[WRITTEN PROBLEM]:
Output all lines exactly.

[DATASET CONTENT]:
__________
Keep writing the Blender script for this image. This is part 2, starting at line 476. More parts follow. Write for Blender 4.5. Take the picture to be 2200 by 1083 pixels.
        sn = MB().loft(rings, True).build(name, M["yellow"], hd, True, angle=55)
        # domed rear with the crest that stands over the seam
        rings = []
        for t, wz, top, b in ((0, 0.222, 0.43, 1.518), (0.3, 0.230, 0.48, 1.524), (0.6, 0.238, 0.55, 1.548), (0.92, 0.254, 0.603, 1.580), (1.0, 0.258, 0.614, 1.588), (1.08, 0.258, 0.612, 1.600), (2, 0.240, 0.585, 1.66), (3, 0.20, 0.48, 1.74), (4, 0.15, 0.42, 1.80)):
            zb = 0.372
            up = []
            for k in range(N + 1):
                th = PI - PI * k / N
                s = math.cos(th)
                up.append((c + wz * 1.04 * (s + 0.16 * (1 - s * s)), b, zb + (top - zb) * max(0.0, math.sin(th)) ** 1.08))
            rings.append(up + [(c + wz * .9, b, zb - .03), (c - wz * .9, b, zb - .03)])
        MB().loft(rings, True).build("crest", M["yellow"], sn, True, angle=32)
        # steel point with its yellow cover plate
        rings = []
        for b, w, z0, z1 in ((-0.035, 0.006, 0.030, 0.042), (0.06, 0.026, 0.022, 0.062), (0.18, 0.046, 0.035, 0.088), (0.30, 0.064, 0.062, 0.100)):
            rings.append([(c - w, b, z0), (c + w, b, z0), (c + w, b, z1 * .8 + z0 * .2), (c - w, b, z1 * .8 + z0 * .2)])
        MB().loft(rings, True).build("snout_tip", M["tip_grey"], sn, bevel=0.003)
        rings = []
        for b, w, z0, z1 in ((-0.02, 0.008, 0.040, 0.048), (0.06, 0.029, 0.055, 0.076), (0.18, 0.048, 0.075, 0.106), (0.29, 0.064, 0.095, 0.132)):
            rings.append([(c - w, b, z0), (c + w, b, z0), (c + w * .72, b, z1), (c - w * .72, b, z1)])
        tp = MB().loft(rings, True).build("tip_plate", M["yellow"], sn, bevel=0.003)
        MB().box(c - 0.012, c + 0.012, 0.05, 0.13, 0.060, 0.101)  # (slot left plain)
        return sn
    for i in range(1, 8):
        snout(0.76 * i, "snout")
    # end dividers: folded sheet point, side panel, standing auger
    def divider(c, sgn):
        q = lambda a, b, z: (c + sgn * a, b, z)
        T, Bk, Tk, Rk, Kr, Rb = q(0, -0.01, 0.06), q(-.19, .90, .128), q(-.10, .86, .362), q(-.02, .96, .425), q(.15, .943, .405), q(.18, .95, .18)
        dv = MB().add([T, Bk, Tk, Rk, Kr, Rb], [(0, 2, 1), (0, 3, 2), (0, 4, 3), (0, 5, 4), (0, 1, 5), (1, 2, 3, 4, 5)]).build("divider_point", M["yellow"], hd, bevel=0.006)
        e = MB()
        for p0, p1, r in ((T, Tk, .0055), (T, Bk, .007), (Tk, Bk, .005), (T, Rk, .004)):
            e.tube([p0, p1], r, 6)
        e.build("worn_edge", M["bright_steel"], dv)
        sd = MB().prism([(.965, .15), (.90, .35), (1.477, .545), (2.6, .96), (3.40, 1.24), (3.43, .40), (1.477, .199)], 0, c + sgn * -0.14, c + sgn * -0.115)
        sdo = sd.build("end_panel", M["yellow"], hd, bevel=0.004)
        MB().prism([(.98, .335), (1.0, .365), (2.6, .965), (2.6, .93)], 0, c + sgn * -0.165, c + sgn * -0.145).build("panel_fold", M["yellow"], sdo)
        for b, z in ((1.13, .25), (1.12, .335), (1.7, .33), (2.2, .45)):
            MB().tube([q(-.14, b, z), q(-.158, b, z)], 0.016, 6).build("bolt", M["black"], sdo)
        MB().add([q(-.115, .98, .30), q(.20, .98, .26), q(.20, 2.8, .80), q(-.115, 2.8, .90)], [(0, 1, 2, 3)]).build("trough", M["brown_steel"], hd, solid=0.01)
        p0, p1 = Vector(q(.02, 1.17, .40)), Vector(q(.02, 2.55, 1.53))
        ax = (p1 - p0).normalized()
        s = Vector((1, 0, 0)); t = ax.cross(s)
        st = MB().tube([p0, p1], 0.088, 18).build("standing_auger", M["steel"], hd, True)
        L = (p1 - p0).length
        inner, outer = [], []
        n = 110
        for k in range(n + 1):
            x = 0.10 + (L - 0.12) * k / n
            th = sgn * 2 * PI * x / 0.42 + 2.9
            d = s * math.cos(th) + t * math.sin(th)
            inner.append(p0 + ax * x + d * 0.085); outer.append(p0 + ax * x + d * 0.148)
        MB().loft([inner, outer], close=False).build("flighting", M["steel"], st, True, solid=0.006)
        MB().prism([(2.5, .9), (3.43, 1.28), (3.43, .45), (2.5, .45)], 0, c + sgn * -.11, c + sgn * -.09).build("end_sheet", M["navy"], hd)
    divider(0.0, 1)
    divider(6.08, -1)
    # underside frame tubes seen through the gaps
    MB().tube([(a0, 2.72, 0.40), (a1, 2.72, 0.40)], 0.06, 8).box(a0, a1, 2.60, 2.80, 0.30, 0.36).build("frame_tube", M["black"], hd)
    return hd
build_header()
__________
[FINAL ANSWER]:
Keep writing the Blender script for this image. This is part 2, starting at line 476. More parts follow. Write for Blender 4.5. Take the picture to be 2200 by 1083 pixels.
        sn = MB().loft(rings, True).build(name, M["yellow"], hd, True, angle=55)
        # domed rear with the crest that stands over the seam
        rings = []
        for t, wz, top, b in ((0, 0.222, 0.43, 1.518), (0.3, 0.230, 0.48, 1.524), (0.6, 0.238, 0.55, 1.548), (0.92, 0.254, 0.603, 1.580), (1.0, 0.258, 0.614, 1.588), (1.08, 0.258, 0.612, 1.600), (2, 0.240, 0.585, 1.66), (3, 0.20, 0.48, 1.74), (4, 0.15, 0.42, 1.80)):
            zb = 0.372
            up = []
            for k in range(N + 1):
                th = PI - PI * k / N
                s = math.cos(th)
                up.append((c + wz * 1.04 * (s + 0.16 * (1 - s * s)), b, zb + (top - zb) * max(0.0, math.sin(th)) ** 1.08))
            rings.append(up + [(c + wz * .9, b, zb - .03), (c - wz * .9, b, zb - .03)])
        MB().loft(rings, True).build("crest", M["yellow"], sn, True, angle=32)
        # steel point with its yellow cover plate
        rings = []
        for b, w, z0, z1 in ((-0.035, 0.006, 0.030, 0.042), (0.06, 0.026, 0.022, 0.062), (0.18, 0.046, 0.035, 0.088), (0.30, 0.064, 0.062, 0.100)):
            rings.append([(c - w, b, z0), (c + w, b, z0), (c + w, b, z1 * .8 + z0 * .2), (c - w, b, z1 * .8 + z0 * .2)])
        MB().loft(rings, True).build("snout_tip", M["tip_grey"], sn, bevel=0.003)
        rings = []
        for b, w, z0, z1 in ((-0.02, 0.008, 0.040, 0.048), (0.06, 0.029, 0.055, 0.076), (0.18, 0.048, 0.075, 0.106), (0.29, 0.064, 0.095, 0.132)):
            rings.append([(c - w, b, z0), (c + w, b, z0), (c + w * .72, b, z1), (c - w * .72, b, z1)])
        tp = MB().loft(rings, True).build("tip_plate", M["yellow"], sn, bevel=0.003)
        MB().box(c - 0.012, c + 0.012, 0.05, 0.13, 0.060, 0.101)  # (slot left plain)
        return sn
    for i in range(1, 8):
        snout(0.76 * i, "snout")
    # end dividers: folded sheet point, side panel, standing auger
    def divider(c, sgn):
        q = lambda a, b, z: (c + sgn * a, b, z)
        T, Bk, Tk, Rk, Kr, Rb = q(0, -0.01, 0.06), q(-.19, .90, .128), q(-.10, .86, .362), q(-.02, .96, .425), q(.15, .943, .405), q(.18, .95, .18)
        dv = MB().add([T, Bk, Tk, Rk, Kr, Rb], [(0, 2, 1), (0, 3, 2), (0, 4, 3), (0, 5, 4), (0, 1, 5), (1, 2, 3, 4, 5)]).build("divider_point", M["yellow"], hd, bevel=0.006)
        e = MB()
        for p0, p1, r in ((T, Tk, .0055), (T, Bk, .007), (Tk, Bk, .005), (T, Rk, .004)):
            e.tube([p0, p1], r, 6)
        e.build("worn_edge", M["bright_steel"], dv)
        sd = MB().prism([(.965, .15), (.90, .35), (1.477, .545), (2.6, .96), (3.40, 1.24), (3.43, .40), (1.477, .199)], 0, c + sgn * -0.14, c + sgn * -0.115)
        sdo = sd.build("end_panel", M["yellow"], hd, bevel=0.004)
        MB().prism([(.98, .335), (1.0, .365), (2.6, .965), (2.6, .93)], 0, c + sgn * -0.165, c + sgn * -0.145).build("panel_fold", M["yellow"], sdo)
        for b, z in ((1.13, .25), (1.12, .335), (1.7, .33), (2.2, .45)):
            MB().tube([q(-.14, b, z), q(-.158, b, z)], 0.016, 6).build("bolt", M["black"], sdo)
        MB().add([q(-.115, .98, .30), q(.20, .98, .26), q(.20, 2.8, .80), q(-.115, 2.8, .90)], [(0, 1, 2, 3)]).build("trough", M["brown_steel"], hd, solid=0.01)
        p0, p1 = Vector(q(.02, 1.17, .40)), Vector(q(.02, 2.55, 1.53))
        ax = (p1 - p0).normalized()
        s = Vector((1, 0, 0)); t = ax.cross(s)
        st = MB().tube([p0, p1], 0.088, 18).build("standing_auger", M["steel"], hd, True)
        L = (p1 - p0).length
        inner, outer = [], []
        n = 110
        for k in range(n + 1):
            x = 0.10 + (L - 0.12) * k / n
            th = sgn * 2 * PI * x / 0.42 + 2.9
            d = s * math.cos(th) + t * math.sin(th)
            inner.append(p0 + ax * x + d * 0.085); outer.append(p0 + ax * x + d * 0.148)
        MB().loft([inner, outer], close=False).build("flighting", M["steel"], st, True, solid=0.006)
        MB().prism([(2.5, .9), (3.43, 1.28), (3.43, .45), (2.5, .45)], 0, c + sgn * -.11, c + sgn * -.09).build("end_sheet", M["navy"], hd)
    divider(0.0, 1)
    divider(6.08, -1)
    # underside frame tubes seen through the gaps
    MB().tube([(a0, 2.72, 0.40), (a1, 2.72, 0.40)], 0.06, 8).box(a0, a1, 2.60, 2.80, 0.30, 0.36).build("frame_tube", M["black"], hd)
    return hd
build_header()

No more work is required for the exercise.